Ahmed Omar Abu Ali, 23, of Falls Church, was extradited from Saudi Arabia to the United States in February 2005 and accused of supporting and conspiring with Al Qaeda. He has pleaded not guilty.
According to federal prosecutors, Abu Ali was a student at the Islamic University of Medina in Saudi Arabia when he met with Zubayr Al Rimi, described as the second-ranking al Qaeda leader in Saudi Arabia, between September 2002 and June 2003 to discuss assassinating President Bush.
Al Rimi, who allegedly planned a major bombing in Saudi Arabia, was killed by Saudi security forces in September 2003 during a shootout in Jizan, south of Riyadh, as they attempted to apprehend him.

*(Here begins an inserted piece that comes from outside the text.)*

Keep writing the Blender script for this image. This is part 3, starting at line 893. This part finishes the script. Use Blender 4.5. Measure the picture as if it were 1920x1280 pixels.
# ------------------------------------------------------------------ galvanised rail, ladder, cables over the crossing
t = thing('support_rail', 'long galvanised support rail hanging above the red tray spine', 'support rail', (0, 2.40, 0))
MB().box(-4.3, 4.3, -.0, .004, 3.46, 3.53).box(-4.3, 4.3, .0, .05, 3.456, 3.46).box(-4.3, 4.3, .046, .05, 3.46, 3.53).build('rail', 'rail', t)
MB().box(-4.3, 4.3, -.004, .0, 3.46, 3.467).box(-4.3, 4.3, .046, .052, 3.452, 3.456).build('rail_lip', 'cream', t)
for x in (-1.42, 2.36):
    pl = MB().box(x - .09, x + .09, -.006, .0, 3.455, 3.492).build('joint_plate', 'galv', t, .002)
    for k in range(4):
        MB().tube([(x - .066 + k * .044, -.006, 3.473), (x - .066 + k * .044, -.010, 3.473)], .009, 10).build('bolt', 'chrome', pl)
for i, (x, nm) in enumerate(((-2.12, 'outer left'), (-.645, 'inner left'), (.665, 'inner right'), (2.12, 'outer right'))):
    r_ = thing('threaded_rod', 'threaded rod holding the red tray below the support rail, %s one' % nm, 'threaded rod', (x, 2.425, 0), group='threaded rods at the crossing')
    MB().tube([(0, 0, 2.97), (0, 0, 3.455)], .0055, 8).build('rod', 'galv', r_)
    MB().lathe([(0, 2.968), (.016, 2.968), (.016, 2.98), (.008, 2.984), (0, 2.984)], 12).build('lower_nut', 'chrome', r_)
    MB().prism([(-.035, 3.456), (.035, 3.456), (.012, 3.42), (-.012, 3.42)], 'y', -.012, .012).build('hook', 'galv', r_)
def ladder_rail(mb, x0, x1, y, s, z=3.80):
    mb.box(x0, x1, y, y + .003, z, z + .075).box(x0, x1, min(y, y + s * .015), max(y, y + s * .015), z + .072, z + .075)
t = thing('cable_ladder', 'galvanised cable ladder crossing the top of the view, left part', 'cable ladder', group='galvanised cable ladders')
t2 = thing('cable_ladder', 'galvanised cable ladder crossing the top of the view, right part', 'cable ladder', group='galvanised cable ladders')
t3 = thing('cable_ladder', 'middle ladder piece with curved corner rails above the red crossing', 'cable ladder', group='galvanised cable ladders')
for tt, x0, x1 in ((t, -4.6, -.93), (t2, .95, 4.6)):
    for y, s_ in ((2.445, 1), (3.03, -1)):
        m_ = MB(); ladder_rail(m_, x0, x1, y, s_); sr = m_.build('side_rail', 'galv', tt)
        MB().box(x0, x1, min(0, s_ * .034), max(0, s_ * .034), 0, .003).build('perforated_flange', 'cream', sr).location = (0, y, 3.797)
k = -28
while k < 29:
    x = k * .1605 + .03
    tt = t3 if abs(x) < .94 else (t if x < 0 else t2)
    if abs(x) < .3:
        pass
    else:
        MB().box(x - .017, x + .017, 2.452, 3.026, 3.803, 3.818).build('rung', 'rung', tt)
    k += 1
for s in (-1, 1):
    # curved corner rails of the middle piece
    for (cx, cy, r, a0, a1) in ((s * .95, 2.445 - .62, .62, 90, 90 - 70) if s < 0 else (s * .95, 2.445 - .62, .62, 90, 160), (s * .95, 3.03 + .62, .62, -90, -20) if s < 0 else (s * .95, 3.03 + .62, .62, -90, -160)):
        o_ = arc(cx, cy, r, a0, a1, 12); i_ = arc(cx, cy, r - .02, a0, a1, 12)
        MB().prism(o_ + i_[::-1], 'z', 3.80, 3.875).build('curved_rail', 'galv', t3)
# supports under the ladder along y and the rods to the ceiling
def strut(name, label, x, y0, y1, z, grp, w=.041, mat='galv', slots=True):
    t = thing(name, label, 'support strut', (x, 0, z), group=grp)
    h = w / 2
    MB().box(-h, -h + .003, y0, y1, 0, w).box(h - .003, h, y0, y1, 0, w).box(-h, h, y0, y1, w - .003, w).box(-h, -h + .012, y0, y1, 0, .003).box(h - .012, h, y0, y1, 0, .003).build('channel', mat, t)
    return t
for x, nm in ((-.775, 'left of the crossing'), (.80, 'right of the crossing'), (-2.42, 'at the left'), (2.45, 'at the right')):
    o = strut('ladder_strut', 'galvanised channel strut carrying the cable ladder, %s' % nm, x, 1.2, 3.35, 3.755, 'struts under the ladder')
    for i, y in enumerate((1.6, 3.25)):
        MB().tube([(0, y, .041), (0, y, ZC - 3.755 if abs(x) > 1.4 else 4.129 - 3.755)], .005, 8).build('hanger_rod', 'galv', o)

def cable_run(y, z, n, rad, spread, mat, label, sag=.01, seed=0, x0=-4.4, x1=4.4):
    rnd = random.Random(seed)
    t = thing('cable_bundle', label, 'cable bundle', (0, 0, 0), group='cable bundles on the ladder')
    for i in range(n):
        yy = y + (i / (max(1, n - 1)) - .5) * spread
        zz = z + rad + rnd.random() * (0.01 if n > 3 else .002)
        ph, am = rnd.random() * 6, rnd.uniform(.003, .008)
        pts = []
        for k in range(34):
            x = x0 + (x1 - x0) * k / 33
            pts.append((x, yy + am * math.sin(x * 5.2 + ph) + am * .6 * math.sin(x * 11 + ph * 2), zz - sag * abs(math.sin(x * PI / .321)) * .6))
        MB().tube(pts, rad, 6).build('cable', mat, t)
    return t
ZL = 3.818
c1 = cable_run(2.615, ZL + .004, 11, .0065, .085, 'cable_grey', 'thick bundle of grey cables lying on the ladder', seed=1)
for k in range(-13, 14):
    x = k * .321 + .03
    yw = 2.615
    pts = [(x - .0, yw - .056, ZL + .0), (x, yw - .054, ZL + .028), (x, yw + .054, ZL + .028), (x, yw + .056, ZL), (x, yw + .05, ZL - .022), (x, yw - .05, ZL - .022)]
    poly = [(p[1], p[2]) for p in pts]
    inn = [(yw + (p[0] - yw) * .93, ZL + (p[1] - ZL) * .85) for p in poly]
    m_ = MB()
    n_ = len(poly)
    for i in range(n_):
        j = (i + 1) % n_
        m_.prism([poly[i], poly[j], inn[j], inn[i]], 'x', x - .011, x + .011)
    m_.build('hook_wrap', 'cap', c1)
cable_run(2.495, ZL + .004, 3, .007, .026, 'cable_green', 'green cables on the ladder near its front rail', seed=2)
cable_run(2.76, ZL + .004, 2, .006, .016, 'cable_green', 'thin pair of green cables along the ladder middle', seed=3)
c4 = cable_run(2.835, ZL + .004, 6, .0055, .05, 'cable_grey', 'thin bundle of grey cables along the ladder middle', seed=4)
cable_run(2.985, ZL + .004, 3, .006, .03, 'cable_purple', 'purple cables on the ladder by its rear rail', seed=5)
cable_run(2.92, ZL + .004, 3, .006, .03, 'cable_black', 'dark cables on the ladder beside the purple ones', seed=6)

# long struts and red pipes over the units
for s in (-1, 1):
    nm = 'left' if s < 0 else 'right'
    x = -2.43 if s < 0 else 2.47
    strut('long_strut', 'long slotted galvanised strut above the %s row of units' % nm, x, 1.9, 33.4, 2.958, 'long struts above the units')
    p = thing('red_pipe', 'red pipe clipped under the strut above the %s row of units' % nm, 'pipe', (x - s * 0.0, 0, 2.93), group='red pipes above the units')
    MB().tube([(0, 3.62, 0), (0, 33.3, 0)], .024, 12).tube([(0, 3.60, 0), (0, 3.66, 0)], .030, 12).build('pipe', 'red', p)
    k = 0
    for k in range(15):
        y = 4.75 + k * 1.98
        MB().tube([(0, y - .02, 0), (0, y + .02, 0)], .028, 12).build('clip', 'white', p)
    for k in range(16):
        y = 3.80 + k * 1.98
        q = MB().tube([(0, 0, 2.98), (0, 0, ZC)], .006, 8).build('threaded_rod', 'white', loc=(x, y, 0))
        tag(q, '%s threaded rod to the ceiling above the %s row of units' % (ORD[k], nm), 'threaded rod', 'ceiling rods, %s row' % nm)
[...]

A six-count federal grand jury indictment alleges that Abu Ali "knowingly and unlawfully" conspired to "provide material support and resources ... knowing and intending that they were to be used in preparation for, and for carrying out, the assassination of the president of the United States."
Abu Ali, born in Houston and raised in suburban Virginia, was arrested by Saudi officials on June 9, 2003, and held in Riyadh until he was extradited to Virginia. A former valedictorian at an Islamic high school in Northern Virginia, Abu Ali also studied engineering at the University of Maryland.
He is scheduled to go to trial on August 22, 2005.